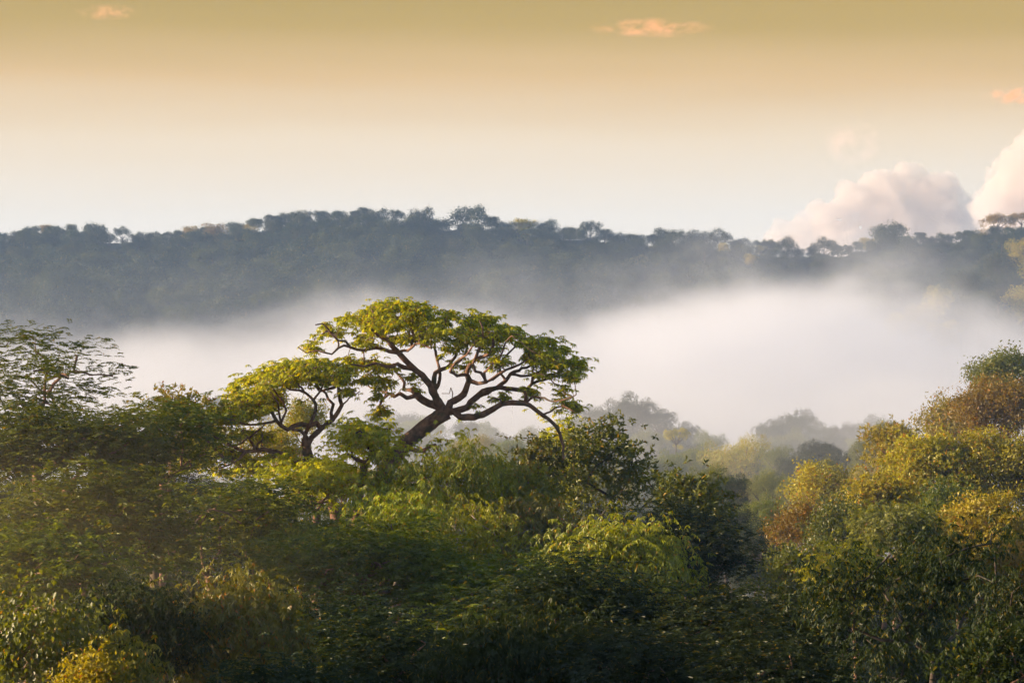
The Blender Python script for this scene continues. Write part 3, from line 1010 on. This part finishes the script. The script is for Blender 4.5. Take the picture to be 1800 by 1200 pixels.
hero(1690, 850, 145, 70, 100, 'broad', 'green', 'green tree wedged between the golden crown and the largest olive tree', .6, 11, 2.2, seed=62, group=SL)
hero(1500, 960, 110, 85, 100, 'palmate', 'palmate', 'green palmate tree below the mint-green one, half in shade', .6, 12, 2.1, seed=63, group=SL)
hero(1660, 960, 100, 90, 120, 'small', 'olive', 'gold-lit tree glimpsed through the gaps of the crooked-limbed tree', .5, 12, 2.2, seed=64, group=SL)
hero(1790, 950, 100, 80, 120, 'small', 'bronze', 'amber tree peeping out at the right edge under the golden crown', .5, 11, 2.2, seed=65, group=SL)
hero(1420, 960, 120, 80, 100, 'small', 'green', 'green tree in half shade below the orange tree', .6, 11, 2.2, seed=66, group=SL)
# small lit tree seen through the umbrella tree's left arm
hero(533, 708, 165, 34, 60, 'small', 'olive', 'small orange-lit crown seen through the arms of the left leaning tree', .5, 8, 1.8, seed=70)
hero(470, 752, 150, 60, 70, 'small', 'olive', 'amber-lit crown behind the long low limb of the two-armed tree', .5, 9, 1.7, seed=71)

# ------------------------------------------------------------------ the umbrella tree and the two-armed tree, traced limb by limb
PX = 100.0 / F      # metres per photo pixel at 100 m

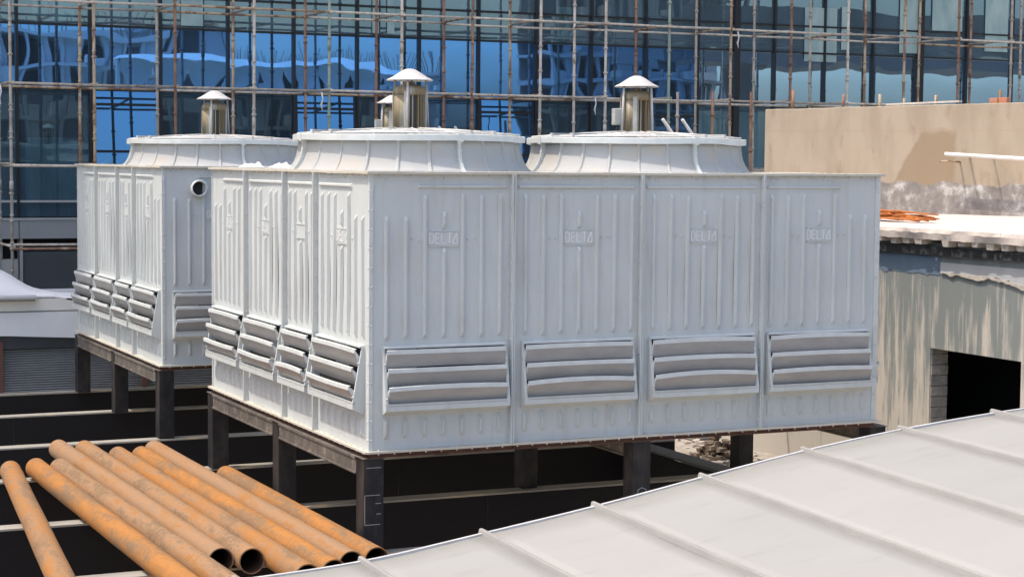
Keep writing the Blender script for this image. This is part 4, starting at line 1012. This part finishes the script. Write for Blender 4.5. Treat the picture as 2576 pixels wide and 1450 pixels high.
tag(sb2.build('rubble', M['mortar']), 'scattered pale mortar rubble on the terrace under the tower', 'rubble', kind='stuff')
# crumpled white sheeting on the deck of the front tower
mb = MB()
for cx_, cy_, s_ in ((.30,4.72,.17),(.42,3.95,.19)):
    n1, n2 = 16, 10; i0 = len(mb.v)
    for b in range(n2+1):
        for a in range(n1+1):
            x = cx_+(b/n2-.5)*s_*1.4; y = cy_+(a/n1-.5)*.55
            e = max(0, 1-((a/n1-.5)*2)**2)*max(0, 1-((b/n2-.5)*2)**2)
            mb.v.append(Vector((x,y,2.622+e*(.02+.05*abs(noise.noise(Vector((x*14,y*11,s_*9))))*2.0)+.005)))
    for b in range(n2):
        for a in range(n1): mb.f.append([i0+b*(n1+1)+a, i0+b*(n1+1)+a+1, i0+(b+1)*(n1+1)+a+1, i0+(b+1)*(n1+1)+a]); mb.sm.append(False)
tag(mb.build('plastic_sheet', M['cloth'], recalc=False), 'crumpled white plastic sheeting lying on the roof edge of the front tower', 'plastic sheet')

# ================================================================= WHAT THE GLASS REFLECTS (behind the camera)
def frame_building(x0, x1, y, z1, floors, bays, lab, slope=0, bars=0, mt='farconc'):
    r_ = empty('unfinished_building', ((x0+x1)/2, y, -7), lab, 'building', 'unfinished concrete buildings across the site')
    sk = MB(); pn = MB(); h = (z1+7)/floors; bw = (x1-x0)/bays; q = random.Random(int(x0*7))
    for f in range(floors+1): sk.box((x0-.3,y-8,-7+f*h-.18),(x1+.3,y+.3,-7+f*h+.18))
    for b in range(bays+1): sk.box((x0+b*bw-.16,y-.5,-7),(x0+b*bw+.16,y,z1-.18))
    for f in range(floors):
        for b in range(bays):
            if q.random() < .45: pn.box((x0+b*bw+.22,y-.4,-7+f*h+.18),(x0+(b+q.choice([.4,.6,1]))*bw-.22,y-.2,-7+(f+1)*h-.18))
            if q.random() < .5: pn.box((x0+b*bw+.22,y-.05,-7+f*h+.18),(x0+(b+1)*bw-.22,y+.05,-7+f*h+1.1))
            if q.random() < .3: pn.box((x0+b*bw+bw*.3,y+.0,-7+f*h+.18),(x0+b*bw+bw*.8,y+1.0,-7+f*h+1.2))
    sk.build('concrete_frame', M[mt], r_, merge=False); pn.build('infill_wall', M[mt], r_, merge=False)
    bk = MB(); bk.box((x0,y-8.2,-7),(x1,y-7.9,z1)); bk.build('back_wall', M['fardark'], r_)
    if bars:
        bb = MB()
        for k in range(bars): xx = x0+(x1-x0)*(k+q.random()*.7)/bars; bb.tube([(xx,y-.4,z1),(xx+q.uniform(-.1,.1),y-.4,z1+q.uniform(.8,2.2))], .05, 4)
        bb.build('starter_bars', M['fardark'], r_)
frame_building(10, 32, -92, 12.6, 6, 13, 'wide unfinished concrete block facing the glass wall from across the site', bars=30)
frame_building(33, 42, -110, 14.6, 6, 4, 'stepped unfinished concrete block left of the low roofs across the site', bars=10)
frame_building(43, 68, -120, 12.2, 6, 16, 'lower unfinished block with many starter bars across the site', bars=70)
frame_building(71, 92, -100, 42, 17, 15, 'tall unfinished tower block across the site', mt='fargrey')
# white canopy
cn = empty('canopy', (26, -45, -7), 'long white canopy with curved hanging panels across the site', 'canopy')
mb = MB()
for k in range(9):
    x0 = 17.3+1.93*k; x1 = x0+1.93; n = 10
    for j in range(n):
        fa, fb = j/n, (j+1)/n; dz = lambda f: 7.9-2.4*abs(2*f-1)**.8*.0-(1.5*(1-abs(2*f-1))**.55)
        mb.hexa([(x0+(x1-x0)*fa,-45,dz(fa)-.0),(x0+(x1-x0)*fb,-45,dz(fb)),(x0+(x1-x0)*fb,-45.1,dz(fb)),(x0+(x1-x0)*fa,-45.1,dz(fa)),(x0+(x1-x0)*fa,-45,8.0),(x0+(x1-x0)*fb,-45,8.0),(x0+(x1-x0)*fb,-45.1,8.0),(x0+(x1-x0)*fa,-45.1,8.0)])
mb.build('hanging_panels', M['canopy'], cn, merge=False)
mb = MB(); mb.hexa([(17,-45.3,8.0),(34.8,-45.3,8.0),(34.8,-44.4,8.0),(17,-44.4,8.0),(17.3,-45.3,8.32),(34.5,-45.3,8.32),(34.5,-44.7,8.32),(17.3,-44.7,8.32)]); mb.build('roof_band', M['canopy'], cn)
mb = MB()
for k in range(0,10,3): mb.box((17.2+1.93*k,-45.2,-7),(17.4+1.93*k,-45,8))
mb.build('support_post', M['canopy'], cn, merge=False)
# made-up deck, added so the right panes mirror a dark band
fl = empty('reflection_deck', (80, -60, -7), 'made-up dark deck on round columns, added as a dark band in the glass', 'reflection_deck')
mb = MB(); mb.box((60,-68,10.3),(140,-60,13.2)); mb.box((60,-62,9.6),(62,-61,10.3)); mb.box((62,-60,10.2),(140,-59.8,14.2)); mb.build('deck', M['deck'], fl, merge=False)
mb = MB()
for k in range(4): mb.lathe((69+34*k,-64,-7), [(1.0,0),(1.0,16.6),(1.9,17.4)], 16)
mb.build('column', M['deck'], fl)
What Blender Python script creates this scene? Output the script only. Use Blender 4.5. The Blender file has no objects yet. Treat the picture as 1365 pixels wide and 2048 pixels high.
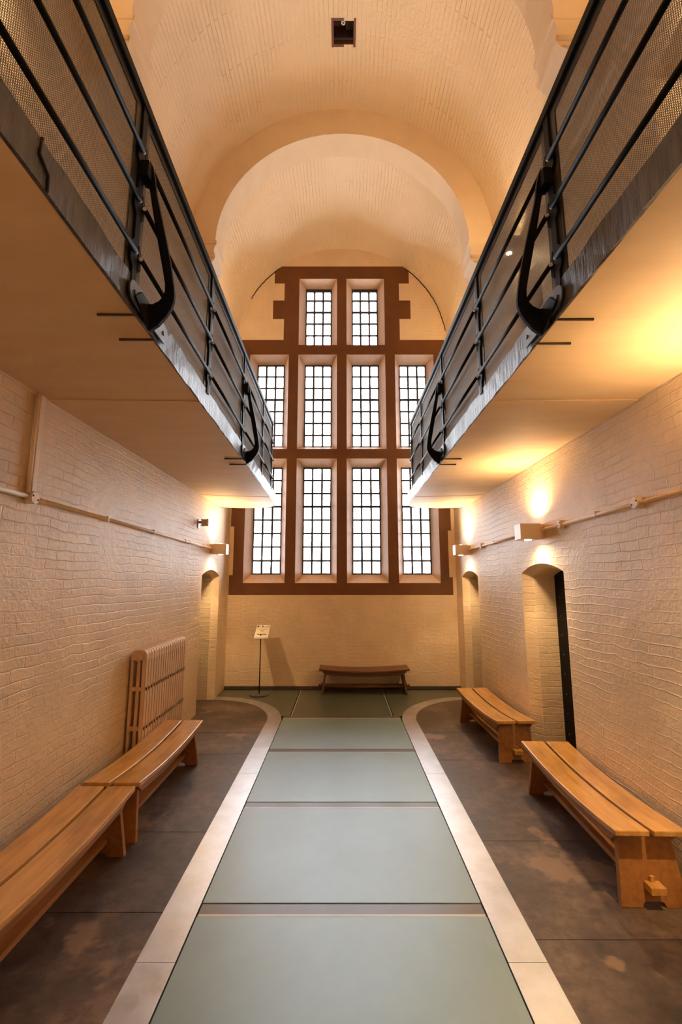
◆ ◆ ◆ ◆ ◆ ◆ ◆
SET EXERCISE
Give the lines again word for word, from the start of the records to the line holding "PX = 100.0 /", both included, and leave out any picture.

RESULT OF THIS EXERCISE
The Blender Python script for this scene continues. Write part 3, from line 1010 on. This part finishes the script. The script is for Blender 4.5. Take the picture to be 1800 by 1200 pixels.
hero(1690, 850, 145, 70, 100, 'broad', 'green', 'green tree wedged between the golden crown and the largest olive tree', .6, 11, 2.2, seed=62, group=SL)
hero(1500, 960, 110, 85, 100, 'palmate', 'palmate', 'green palmate tree below the mint-green one, half in shade', .6, 12, 2.1, seed=63, group=SL)
hero(1660, 960, 100, 90, 120, 'small', 'olive', 'gold-lit tree glimpsed through the gaps of the crooked-limbed tree', .5, 12, 2.2, seed=64, group=SL)
hero(1790, 950, 100, 80, 120, 'small', 'bronze', 'amber tree peeping out at the right edge under the golden crown', .5, 11, 2.2, seed=65, group=SL)
hero(1420, 960, 120, 80, 100, 'small', 'green', 'green tree in half shade below the orange tree', .6, 11, 2.2, seed=66, group=SL)
# small lit tree seen through the umbrella tree's left arm
hero(533, 708, 165, 34, 60, 'small', 'olive', 'small orange-lit crown seen through the arms of the left leaning tree', .5, 8, 1.8, seed=70)
hero(470, 752, 150, 60, 70, 'small', 'olive', 'amber-lit crown behind the long low limb of the two-armed tree', .5, 9, 1.7, seed=71)

# ------------------------------------------------------------------ the umbrella tree and the two-armed tree, traced limb by limb
PX = 100.0 / F      # metres per photo pixel at 100 m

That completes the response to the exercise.